Secretary of the Security Council of Armenia Armen Grigoryan put forward new negotiating positions at a sensational level in negotiations with Azerbaijan on signing a peace treaty. The main basic principle: the conclusion of a peace treaty with Baku is possible without a final decision on the status of Nagorno-Karabakh. According to him, “there is such an idea, but at this stage it is too early to talk about any such resolution.” Nevertheless, it must be assumed that this position was agreed with the Prime Minister of Armenia Nikol Pashinyan and can become or has already become a guide in actions for Armenian diplomacy.

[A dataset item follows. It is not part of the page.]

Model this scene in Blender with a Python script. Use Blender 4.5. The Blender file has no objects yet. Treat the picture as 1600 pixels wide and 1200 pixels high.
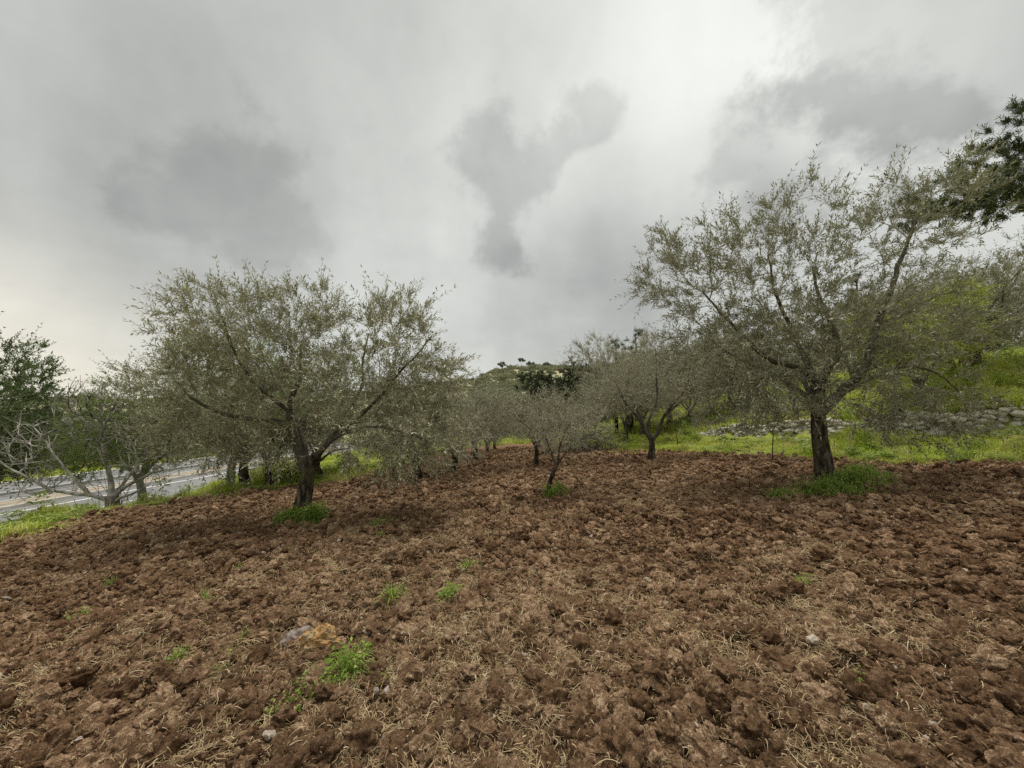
import bpy, bmesh, math
import numpy as np
from mathutils import Vector, Matrix, noise as mnoise

scene = bpy.context.scene
COL = scene.collection

# ------------------------------------------------------------------ camera
cam_data = bpy.data.cameras.new('camera')
cam_data.sensor_width = 36.0
cam_data.lens = 36.0 * 601 / 1600
cam_data.clip_start = 0.05
cam_data.clip_end = 4000
cam = bpy.data.objects.new('camera', cam_data)
COL.objects.link(cam)
cam.location = (0, 0, 1.6)
PITCH = math.atan(25 / 601)
cam.rotation_euler = (math.pi / 2 + PITCH, 0, 0)
scene.camera = cam

# ------------------------------------------------------------------ view
scene.view_settings.view_transform = 'Standard'
scene.view_settings.look = 'None'
scene.view_settings.gamma = 1
scene.view_settings.exposure = 1.05
scene.view_settings.use_curve_mapping = False
scene.cycles.use_denoising = False
scene.cycles.max_bounces = 6
scene.cycles.diffuse_bounces = 3
scene.cycles.glossy_bounces = 2
scene.cycles.transmission_bounces = 4
scene.cycles.transparent_max_bounces = 4

# ------------------------------------------------------------------ sun behind thin cloud, ahead and to the right
SUN_AZ, SUN_EL = math.radians(12), math.radians(74)
sun_data = bpy.data.lights.new('sun', 'SUN')
sun_data.energy = 1.5
sun_data.angle = math.radians(36)
sun_data.color = (1.0, 0.96, 0.9)
sun = bpy.data.objects.new('sun', sun_data)
COL.objects.link(sun)
sd = Vector((math.sin(SUN_AZ) * math.cos(SUN_EL), math.cos(SUN_AZ) * math.cos(SUN_EL), math.sin(SUN_EL)))
sun.rotation_euler = sd.to_track_quat('Z', 'Y').to_euler()

# ------------------------------------------------------------------ overcast sky
world = bpy.data.worlds.new('World')
scene.world = world
world.cycles.sampling_method = 'MANUAL'
world.cycles.sample_map_resolution = 256
world.use_nodes = True
SKY_GAIN = 0.50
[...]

Now for the important details. Grigoryan noted that Yerevan considers acceptable the five-point document on the normalization of relations proposed by Baku, and that Armenia has no territorial claims against Azerbaijan. In this context, the Karabakh problem for Yerevan does not qualify as a territorial issue and is perceived in the “fundamental aspect” of the security and rights of the Armenians living in the territory of Karabakh. In this regard, Grigoryan stressed that the presence of Russian peacekeepers is an international guarantee of the security of the Karabakh Armenians, and, in his words, “at present, it is necessary to work on further strengthening this guarantee, but an important idea is the demilitarization of the Nagorno-Karabakh problem.” By the way, certain steps have already been taken in this direction. Earlier, Grigoryan reported that after September, conscripts from Armenia would not be sent to Karabakh. By this time, the process of the withdrawal of the Armenian army from the region should also be completed.

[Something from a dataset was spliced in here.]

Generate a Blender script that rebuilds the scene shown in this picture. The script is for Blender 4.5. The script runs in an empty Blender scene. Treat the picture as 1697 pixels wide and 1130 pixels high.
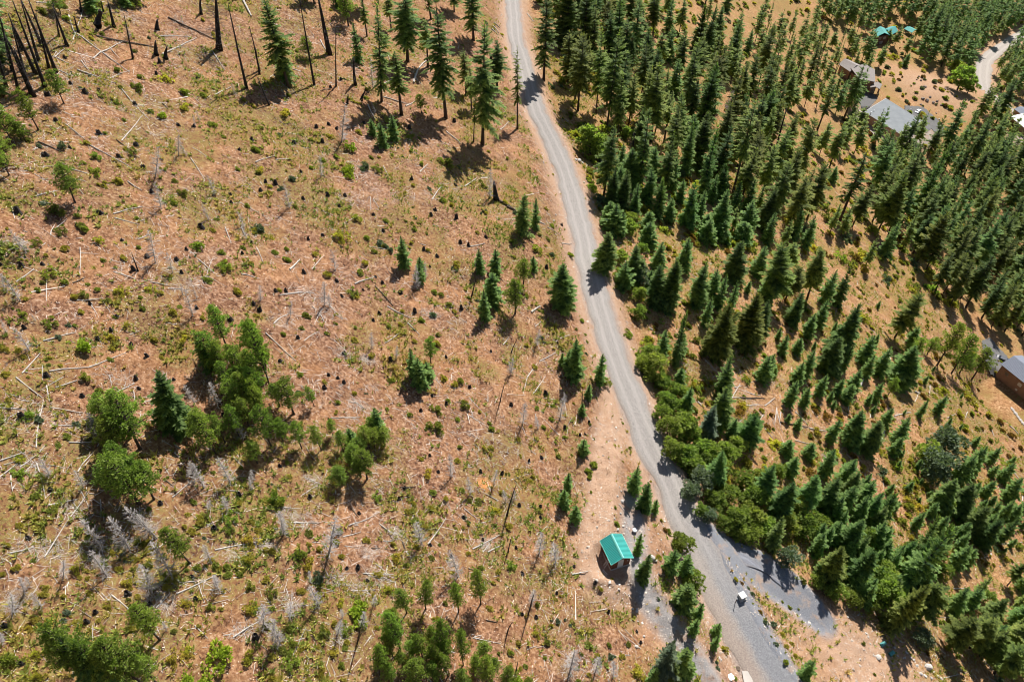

With such a course of events, the text of the proposed peace treaty between Armenia and Azerbaijan will not mention the status of Nagorno-Karabakh at all. According to Yerevan, the responsibility for the security of the Armenian enclave is shifted onto the shoulders of Moscow, more precisely, its peacekeepers. As for Azerbaijan, today it declares that it considers the Armenians living in this territory to be its citizens, and speaks about the possibilities of observing their rights. But in real conditions, when the preparation of a peace treaty is taking place at an accelerated pace, it is unlikely that it will be possible to quickly change the information and political situation regarding the Armenians of Nagorno-Karabakh on the mental level so that they feel safe. For a certain period of time, this will indeed be done by Russian peacekeepers, whose mandate may be extended on the basis of certain specific Russian-Azerbaijani agreements.

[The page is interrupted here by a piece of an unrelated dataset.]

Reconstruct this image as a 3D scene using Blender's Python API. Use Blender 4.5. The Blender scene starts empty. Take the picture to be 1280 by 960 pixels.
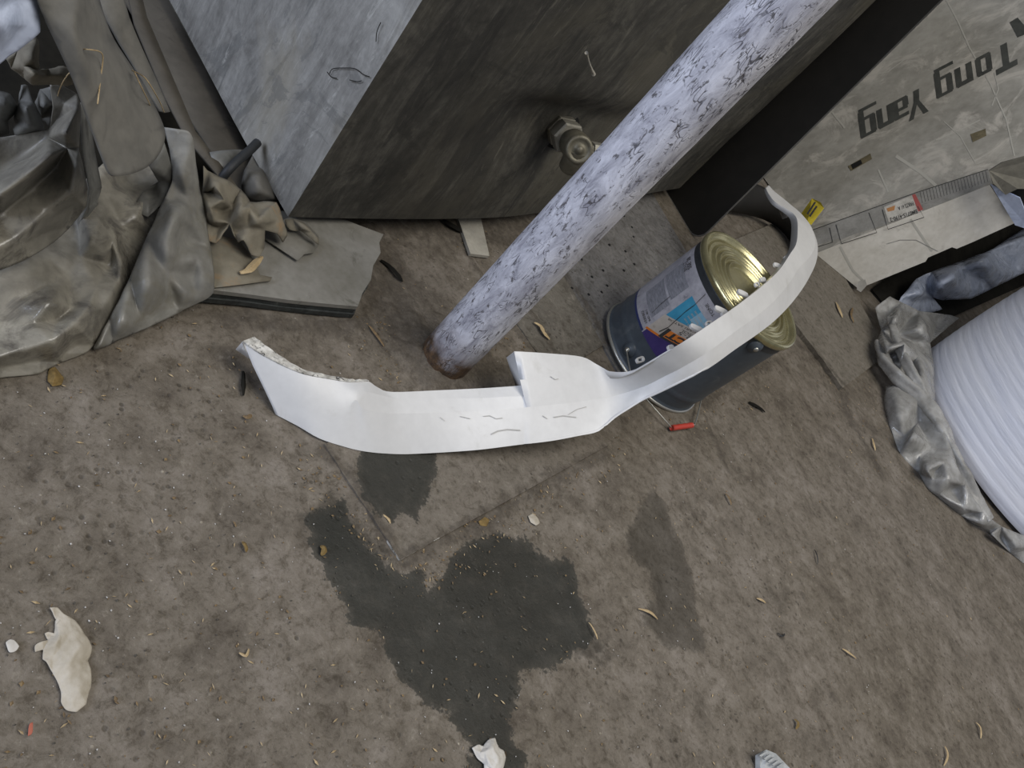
import bpy, bmesh, math, random
import numpy as np
from mathutils import Vector, Matrix
from mathutils.geometry import delaunay_2d_cdt

random.seed(7)
rng = np.random.default_rng(11)
S = bpy.context.scene
COL = S.collection

# ------------------------------------------------------------------ camera
FPX = 1005.0
CAMROT = ((0.68218395, -0.73118059, 0.0),
          (0.44152444, 0.41193775, -0.79709689),
          (0.58282178, 0.54376671, 0.60385143))
_N = np.array([-330., 1385.]); _c = np.array([640., 480.])
_dn = np.array([_N[0]-_c[0], -(_N[1]-_c[1]), -FPX]); _up = -_dn/np.linalg.norm(_dn)
_Y = np.array([0, 0, -1.]); _Y = _Y-_Y.dot(_up)*_up; _Y /= np.linalg.norm(_Y)
_R = np.array([np.cross(_Y, _up), _Y, _up])
CAMH = 1.0
CPOS = np.array([0, 0, CAMH])
cam = bpy.data.cameras.new('camera'); cam.sensor_width = 36; cam.sensor_fit = 'HORIZONTAL'
cam.lens = FPX/1280*36; cam.clip_start = 0.02
co = bpy.data.objects.new('camera', cam); COL.objects.link(co)
co.matrix_world = Matrix.Translation((0, 0, CAMH)) @ Matrix(_R.tolist()).to_4x4()
S.camera = co

# ------------------------------------------------------------------ world, light, exposure
S.view_settings.view_transform = 'Standard'; S.view_settings.look = 'None'
S.view_settings.gamma = 1; S.view_settings.use_curve_mapping = False
S.view_settings.exposure = 0.0
W = bpy.data.worlds.new('world'); S.world = W; W.use_nodes = True
W.node_tree.nodes['Background'].inputs[0].default_value = (0.80, 0.86, 1.0, 1)
W.node_tree.nodes['Background'].inputs[1].default_value = 0.15

def area_light(name, loc, target, sx, sy, power, color):
    l = bpy.data.lights.new(name, 'AREA'); l.shape = 'RECTANGLE'; l.size = sx; l.size_y = sy
    l.energy = power; l.color = color
    o = bpy.data.objects.new(name, l); COL.objects.link(o); o.location = loc
    o.rotation_euler = (Vector(target)-Vector(loc)).to_track_quat('-Z', 'Y').to_euler()
    return o
area_light('roof_skylight', (1.3, 1.0, 4.2), (0.7, 1.6, 0), 3.2, 2.6, 150, (1.0, 0.965, 0.91))
area_light('open_door_daylight', (-2.6, -3.0, 2.3), (0.3, 2.6, 0.9), 2.6, 2.4, 215, (0.72, 0.80, 1.0))

# ------------------------------------------------------------------ pixel -> world helpers
def ray(u, v):
    return _R @ np.array([u-_c[0], -(v-_c[1]), -FPX])
def P(u, v, z=0.0):
    r = ray(u, v); return CPOS + r*((z-CAMH)/r[2])
def on_plane(u, v, p0, n):
    r = ray(u, v); n = np.array(n, float); return CPOS + r*(n.dot(np.array(p0)-CPOS)/n.dot(r))

# ------------------------------------------------------------------ object helpers
def tag(o, label=None, cat=None, group=None, kind=None):
    if label: o['label'] = label
    if cat: o['category'] = cat
    if group: o['group'] = group
    if kind: o['kind'] = kind
    return o
def thing(name, label, cat, loc, group=None):
    o = bpy.data.objects.new(name, None); COL.objects.link(o); o.location = Vector(loc)
    o.empty_display_size = 0.05
    return tag(o, label, cat, group)
def origin_of(p):
    v = Vector((0, 0, 0))
    while p: v += p.location; p = p.parent
    return v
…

So far, there are no signs that Baku intends to restore Nagorno-Karabakh in the status of autonomy. There is also a well-known point of view of Pashinyan. “Among the Armenian society, as a result of certain propaganda, an opinion has formed that if we say “the final status of Nagorno-Karabakh”, then this means the independence of Karabakh,” he said in the Armenian parliament. “And who said that?” At the same time, for some reason, he is sure that “after 2016, Karabakh lost all practical and theoretical opportunities to be outside of Azerbaijan.” Azerbaijani President Ilham Aliyev gives this period a different assessment when he points out that after the “April war” of 2016, at the negotiations in Vienna, hastily organized by the United States, the prepared text of the statement contained provisions on the non-use of force and a position on the need to resolve the Karabakh conflict exclusively political and diplomatic means. But it was decided differently, namely under Pashinyan, during the second Karabakh war.
Now Aliyev, in case of signing a peace treaty with Armenia, can firmly consolidate the new status quo in the region. As for the rest, it cannot be ruled out that the legally existing, but actually collapsed, OSCE Minsk Group will try to join the issue of the status of Nagorno-Karabakh. Moreover, the problem of Nagorno-Karabakh formally retains its political and international character, since there were resolutions of the UN Security Council, the UN General Assembly. In this direction, a lot of what is happening remains closed to experts. One thing is clear: Pashinyan is taking Armenia out of the Karabakh equation, which does not mean an easy solution for Aliyev, who will have to face a difficult confrontation between external forces and centers that make world and regional politics in the new geopolitical conditions.